> Provided data
----------------------------------------

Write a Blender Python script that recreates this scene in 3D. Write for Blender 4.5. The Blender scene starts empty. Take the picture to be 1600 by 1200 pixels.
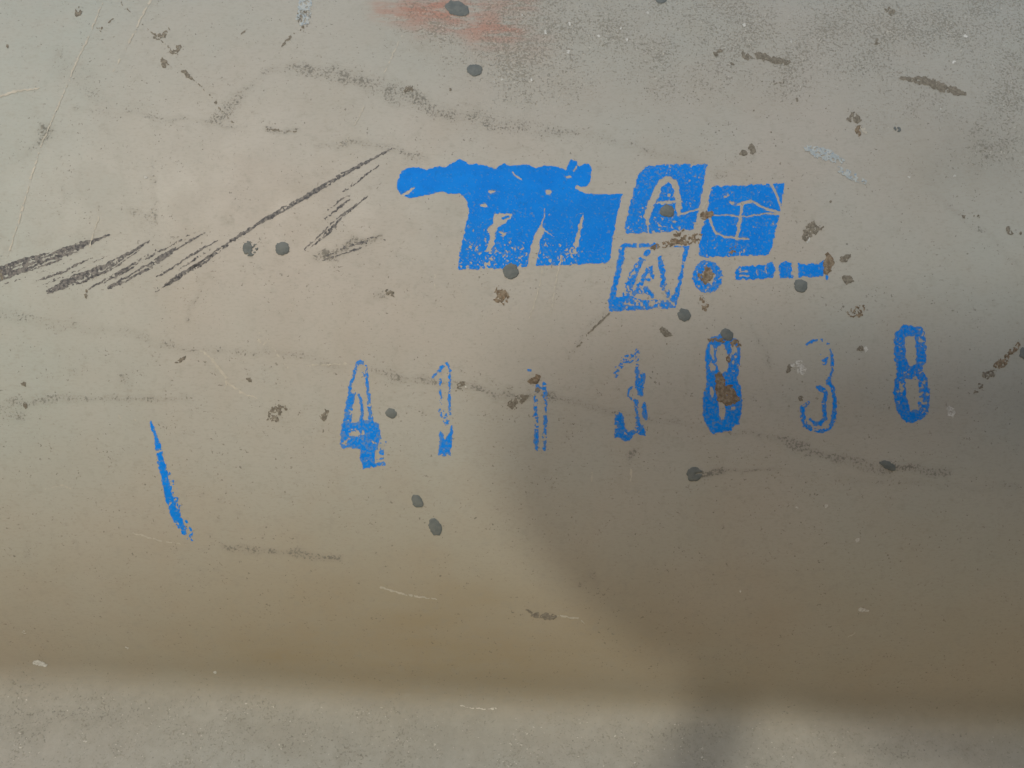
import bpy, math
import numpy as np

# ------------------------------------------------------------------ camera, sky, sun
scene = bpy.context.scene
F_PX = 1500.0                 # focal length in pixels of the 1600 x 1200 photograph
CAM_D = 0.60                  # metres from the lens to the nearest line of the tank
cam_data = bpy.data.cameras.new("camera")
cam_data.sensor_width = 36.0
cam_data.lens = F_PX / 1600.0 * 36.0
cam_data.clip_start = 0.02
cam_data.clip_end = 500.0
cam = bpy.data.objects.new("camera", cam_data)
cam.location = (0.0, -CAM_D, 0.0)
cam.rotation_euler = (math.radians(90), 0, 0)
scene.collection.objects.link(cam)
scene.camera = cam

SUN_TRAVEL = (0.25, 1.0, -0.50)           # direction the sunlight travels
sx, sy, sz = SUN_TRAVEL
sun_elev = math.atan2(-sz, math.hypot(sx, sy))
sun_az = math.atan2(-sx, -sy)             # compass-like angle of the sun from +Y
world = bpy.data.worlds.new("World")
scene.world = world
world.use_nodes = True
wn = world.node_tree
sky = wn.nodes.new("ShaderNodeTexSky")
sky.sky_type = 'NISHITA'
sky.sun_disc = False
sky.sun_elevation = sun_elev
sky.sun_rotation = sun_az
sky.dust_density = 1.3
sky.air_density = 1.0
sky.ozone_density = 1.0
bg = wn.nodes["Background"]
bg.inputs["Strength"].default_value = 0.15
wn.links.new(sky.outputs[0], bg.inputs["Color"])

sun_data = bpy.data.lights.new("sun", 'SUN')
sun_data.energy = 1.22
sun_data.angle = math.radians(2.6)
sun_data.color = (1.0, 0.95, 0.84)
sun = bpy.data.objects.new("sun", sun_data)
from mathutils import Vector
sun.rotation_euler = Vector(SUN_TRAVEL).to_track_quat('-Z', 'Y').to_euler()
sun.location = (-2, -4, 3)
scene.collection.objects.link(sun)

scene.view_settings.view_transform = 'Standard'
scene.view_settings.look = 'None'
scene.view_settings.exposure = -0.03
scene.view_settings.gamma = 1.0
scene.view_settings.use_curve_mapping = False
scene.render.resolution_x = 1024
scene.render.resolution_y = 768

# ------------------------------------------------------------------ small numpy toolbox
RNG = np.random.default_rng(7)
LAT = RNG.random((256, 256)) * 2 - 1


def vnoise(x, y, scale, seed=0):
    """smooth value noise, about -1..1, feature size `scale`"""
    x = np.asarray(x, float) / scale + seed * 17.31
    y = np.asarray(y, float) / scale + seed * 9.77
    xi = np.floor(x).astype(int); yi = np.floor(y).astype(int)
    fx = x - xi; fy = y - yi
    fx = fx * fx * (3 - 2 * fx); fy = fy * fy * (3 - 2 * fy)
    a = LAT[yi % 256, xi % 256]; b = LAT[yi % 256, (xi + 1) % 256]
    c = LAT[(yi + 1) % 256, xi % 256]; d = LAT[(yi + 1) % 256, (xi + 1) % 256]
    return (a * (1 - fx) + b * fx) * (1 - fy) + (c * (1 - fx) + d * fx) * fy


def fbm(x, y, scale, seed=0, octaves=3):
    v = 0; amp = 1.0; tot = 0
    for k in range(octaves):
        v = v + amp * vnoise(x, y, scale / 2 ** k, seed + k * 3)
        tot += amp; amp *= 0.55
    return v / tot


def d_poly(X, Y, pts):
    """signed distance to a polygon, positive inside"""
    p = np.array(pts, float)
    q = np.roll(p, -1, axis=0)
    best = np.full(X.shape, 1e9); inside = np.zeros(X.shape, bool)
    for (x0, y0), (x1, y1) in zip(p, q):
        dx, dy = x1 - x0, y1 - y0
        t = np.clip(((X - x0) * dx + (Y - y0) * dy) / (dx * dx + dy * dy + 1e-9), 0, 1)
        best = np.minimum(best, np.hypot(X - x0 - t * dx, Y - y0 - t * dy))
        if abs(dy) > 1e-9:
            inside ^= ((y0 > Y) != (y1 > Y)) & (X < (x1 - x0) * (Y - y0) / dy + x0)
    return np.where(inside, best, -best)


def d_stroke(X, Y, pts):
    """positive inside a chain of tapering capsules; pts = (x, y, r)"""
    best = np.full(X.shape, -1e9)
    if len(pts) == 1:
        x0, y0, r0 = pts[0]
        return r0 - np.hypot(X - x0, Y - y0)
    for (x0, y0, r0), (x1, y1, r1) in zip(pts[:-1], pts[1:]):
        dx, dy = x1 - x0, y1 - y0
        t = np.clip(((X - x0) * dx + (Y - y0) * dy) / (dx * dx + dy * dy + 1e-9), 0, 1)
        best = np.maximum(best, r0 + (r1 - r0) * t - np.hypot(X - x0 - t * dx, Y - y0 - t * dy))
    return best


def d_ell(X, Y, cx, cy, a, b, rot=0.0):
    c, s = math.cos(math.radians(rot)), math.sin(math.radians(rot))
    u = (X - cx) * c + (Y - cy) * s; v = -(X - cx) * s + (Y - cy) * c
    return (1 - np.hypot(u / a, v / b)) * min(a, b)


def sstep(e0, e1, v):
    t = np.clip((v - e0) / (e1 - e0), 0, 1)
    return t * t * (3 - 2 * t)


# ------------------------------------------------------------------ the tank's form
# The tank lies on its side with its axis nearly level (rolled a little); its section is
# depth = g(w), w measured up the wall across the axis.
ROLL = math.radians(2.6)
CR, SR = math.cos(ROLL), math.sin(ROLL)
W_0 = 0.03
W_CREASE = -0.2165
W_TAB = np.linspace(-0.345, 0.5, 6000)
_tilt = np.interp(W_TAB, [-0.345, -0.2165, -0.19, -0.155, -0.11, -0.06, 0.03, 0.12, 0.24, 0.33, 0.425, 0.5],
                  [-38, -38, -34, -26, -16, -9, 0, 9, 23, 38, 62, 62])
_ker = np.hanning(281); _ker /= _ker.sum()
_tilt = np.convolve(np.pad(_tilt, 140, mode='edge'), _ker, mode='valid')
_cyl = np.tan(np.radians(_tilt))
_k = sstep(W_CREASE + 0.014, W_CREASE - 0.034, W_TAB)
_slope = _cyl * (1 - _k) + 0.80 * _k
_lip = sstep(-0.300, -0.335, W_TAB)
_slope = _slope * (1 - _lip)
_g = np.concatenate([[0], np.cumsum((_slope[1:] + _slope[:-1]) * 0.5 * np.diff(W_TAB))])
_g -= np.interp(W_0, W_TAB, _g)


def g_depth(w):
    return np.interp(w, W_TAB, _g)


def aw_to_xyz(a, w):
    """a along the axis, w across -> point"""
    return np.stack([a * CR + w * SR, g_depth(w), -a * SR + w * CR], -1)


def aw_normal(a, w):
    e = 4e-4
    s = (g_depth(w + e) - g_depth(w - e)) / (2 * e)
    n = 1 / np.sqrt(1 + s * s)
    nw, ny = s * n, -n
    return np.stack([nw * SR + 0 * a, ny + 0 * a, nw * CR + 0 * a], -1)


def photo_to_aw(u, v):
    """where the line of sight of a photograph pixel meets the wall"""
    dx = (np.asarray(u, float) - 800) / F_PX; dz = -(np.asarray(v, float) - 600) / F_PX
    lo = np.full(dx.shape, 0.25); hi = np.full(dx.shape, 1.1)
    for _ in range(34):
        m = 0.5 * (lo + hi)
        w = m * dx * SR + m * dz * CR
        behind = (m - CAM_D) > g_depth(w)
        hi = np.where(behind, m, hi); lo = np.where(behind, lo, m)
    m = 0.5 * (lo + hi)
    x, z = m * dx, m * dz
    return x * CR - z * SR, x * SR + z * CR


def xyz_to_photo(p):
    s = p[..., 1] + CAM_D
    return 800 + F_PX * p[..., 0] / s, 600 - F_PX * p[..., 2] / s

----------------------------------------

> Task prompt
Except for the pictures, copy the material above exactly.

> Task solution
Write a Blender Python script that recreates this scene in 3D. Write for Blender 4.5. The Blender scene starts empty. Take the picture to be 1600 by 1200 pixels.
import bpy, math
import numpy as np

# ------------------------------------------------------------------ camera, sky, sun
scene = bpy.context.scene
F_PX = 1500.0                 # focal length in pixels of the 1600 x 1200 photograph
CAM_D = 0.60                  # metres from the lens to the nearest line of the tank
cam_data = bpy.data.cameras.new("camera")
cam_data.sensor_width = 36.0
cam_data.lens = F_PX / 1600.0 * 36.0
cam_data.clip_start = 0.02
cam_data.clip_end = 500.0
cam = bpy.data.objects.new("camera", cam_data)
cam.location = (0.0, -CAM_D, 0.0)
cam.rotation_euler = (math.radians(90), 0, 0)
scene.collection.objects.link(cam)
scene.camera = cam

SUN_TRAVEL = (0.25, 1.0, -0.50)           # direction the sunlight travels
sx, sy, sz = SUN_TRAVEL
sun_elev = math.atan2(-sz, math.hypot(sx, sy))
sun_az = math.atan2(-sx, -sy)             # compass-like angle of the sun from +Y
world = bpy.data.worlds.new("World")
scene.world = world
world.use_nodes = True
wn = world.node_tree
sky = wn.nodes.new("ShaderNodeTexSky")
sky.sky_type = 'NISHITA'
sky.sun_disc = False
sky.sun_elevation = sun_elev
sky.sun_rotation = sun_az
sky.dust_density = 1.3
sky.air_density = 1.0
sky.ozone_density = 1.0
bg = wn.nodes["Background"]
bg.inputs["Strength"].default_value = 0.15
wn.links.new(sky.outputs[0], bg.inputs["Color"])

sun_data = bpy.data.lights.new("sun", 'SUN')
sun_data.energy = 1.22
sun_data.angle = math.radians(2.6)
sun_data.color = (1.0, 0.95, 0.84)
sun = bpy.data.objects.new("sun", sun_data)
from mathutils import Vector
sun.rotation_euler = Vector(SUN_TRAVEL).to_track_quat('-Z', 'Y').to_euler()
sun.location = (-2, -4, 3)
scene.collection.objects.link(sun)

scene.view_settings.view_transform = 'Standard'
scene.view_settings.look = 'None'
scene.view_settings.exposure = -0.03
scene.view_settings.gamma = 1.0
scene.view_settings.use_curve_mapping = False
scene.render.resolution_x = 1024
scene.render.resolution_y = 768

# ------------------------------------------------------------------ small numpy toolbox
RNG = np.random.default_rng(7)
LAT = RNG.random((256, 256)) * 2 - 1


def vnoise(x, y, scale, seed=0):
    """smooth value noise, about -1..1, feature size `scale`"""
    x = np.asarray(x, float) / scale + seed * 17.31
    y = np.asarray(y, float) / scale + seed * 9.77
    xi = np.floor(x).astype(int); yi = np.floor(y).astype(int)
    fx = x - xi; fy = y - yi
    fx = fx * fx * (3 - 2 * fx); fy = fy * fy * (3 - 2 * fy)
    a = LAT[yi % 256, xi % 256]; b = LAT[yi % 256, (xi + 1) % 256]
    c = LAT[(yi + 1) % 256, xi % 256]; d = LAT[(yi + 1) % 256, (xi + 1) % 256]
    return (a * (1 - fx) + b * fx) * (1 - fy) + (c * (1 - fx) + d * fx) * fy


def fbm(x, y, scale, seed=0, octaves=3):
    v = 0; amp = 1.0; tot = 0
    for k in range(octaves):
        v = v + amp * vnoise(x, y, scale / 2 ** k, seed + k * 3)
        tot += amp; amp *= 0.55
    return v / tot


def d_poly(X, Y, pts):
    """signed distance to a polygon, positive inside"""
    p = np.array(pts, float)
    q = np.roll(p, -1, axis=0)
    best = np.full(X.shape, 1e9); inside = np.zeros(X.shape, bool)
    for (x0, y0), (x1, y1) in zip(p, q):
        dx, dy = x1 - x0, y1 - y0
        t = np.clip(((X - x0) * dx + (Y - y0) * dy) / (dx * dx + dy * dy + 1e-9), 0, 1)
        best = np.minimum(best, np.hypot(X - x0 - t * dx, Y - y0 - t * dy))
        if abs(dy) > 1e-9:
            inside ^= ((y0 > Y) != (y1 > Y)) & (X < (x1 - x0) * (Y - y0) / dy + x0)
    return np.where(inside, best, -best)


def d_stroke(X, Y, pts):
    """positive inside a chain of tapering capsules; pts = (x, y, r)"""
    best = np.full(X.shape, -1e9)
    if len(pts) == 1:
        x0, y0, r0 = pts[0]
        return r0 - np.hypot(X - x0, Y - y0)
    for (x0, y0, r0), (x1, y1, r1) in zip(pts[:-1], pts[1:]):
        dx, dy = x1 - x0, y1 - y0
        t = np.clip(((X - x0) * dx + (Y - y0) * dy) / (dx * dx + dy * dy + 1e-9), 0, 1)
        best = np.maximum(best, r0 + (r1 - r0) * t - np.hypot(X - x0 - t * dx, Y - y0 - t * dy))
    return best


def d_ell(X, Y, cx, cy, a, b, rot=0.0):
    c, s = math.cos(math.radians(rot)), math.sin(math.radians(rot))
    u = (X - cx) * c + (Y - cy) * s; v = -(X - cx) * s + (Y - cy) * c
    return (1 - np.hypot(u / a, v / b)) * min(a, b)


def sstep(e0, e1, v):
    t = np.clip((v - e0) / (e1 - e0), 0, 1)
    return t * t * (3 - 2 * t)


# ------------------------------------------------------------------ the tank's form
# The tank lies on its side with its axis nearly level (rolled a little); its section is
# depth = g(w), w measured up the wall across the axis.
ROLL = math.radians(2.6)
CR, SR = math.cos(ROLL), math.sin(ROLL)
W_0 = 0.03
W_CREASE = -0.2165
W_TAB = np.linspace(-0.345, 0.5, 6000)
_tilt = np.interp(W_TAB, [-0.345, -0.2165, -0.19, -0.155, -0.11, -0.06, 0.03, 0.12, 0.24, 0.33, 0.425, 0.5],
                  [-38, -38, -34, -26, -16, -9, 0, 9, 23, 38, 62, 62])
_ker = np.hanning(281); _ker /= _ker.sum()
_tilt = np.convolve(np.pad(_tilt, 140, mode='edge'), _ker, mode='valid')
_cyl = np.tan(np.radians(_tilt))
_k = sstep(W_CREASE + 0.014, W_CREASE - 0.034, W_TAB)
_slope = _cyl * (1 - _k) + 0.80 * _k
_lip = sstep(-0.300, -0.335, W_TAB)
_slope = _slope * (1 - _lip)
_g = np.concatenate([[0], np.cumsum((_slope[1:] + _slope[:-1]) * 0.5 * np.diff(W_TAB))])
_g -= np.interp(W_0, W_TAB, _g)


def g_depth(w):
    return np.interp(w, W_TAB, _g)


def aw_to_xyz(a, w):
    """a along the axis, w across -> point"""
    return np.stack([a * CR + w * SR, g_depth(w), -a * SR + w * CR], -1)


def aw_normal(a, w):
    e = 4e-4
    s = (g_depth(w + e) - g_depth(w - e)) / (2 * e)
    n = 1 / np.sqrt(1 + s * s)
    nw, ny = s * n, -n
    return np.stack([nw * SR + 0 * a, ny + 0 * a, nw * CR + 0 * a], -1)


def photo_to_aw(u, v):
    """where the line of sight of a photograph pixel meets the wall"""
    dx = (np.asarray(u, float) - 800) / F_PX; dz = -(np.asarray(v, float) - 600) / F_PX
    lo = np.full(dx.shape, 0.25); hi = np.full(dx.shape, 1.1)
    for _ in range(34):
        m = 0.5 * (lo + hi)
        w = m * dx * SR + m * dz * CR
        behind = (m - CAM_D) > g_depth(w)
        hi = np.where(behind, m, hi); lo = np.where(behind, lo, m)
    m = 0.5 * (lo + hi)
    x, z = m * dx, m * dz
    return x * CR - z * SR, x * SR + z * CR


def xyz_to_photo(p):
    s = p[..., 1] + CAM_D
    return 800 + F_PX * p[..., 0] / s, 600 - F_PX * p[..., 2] / s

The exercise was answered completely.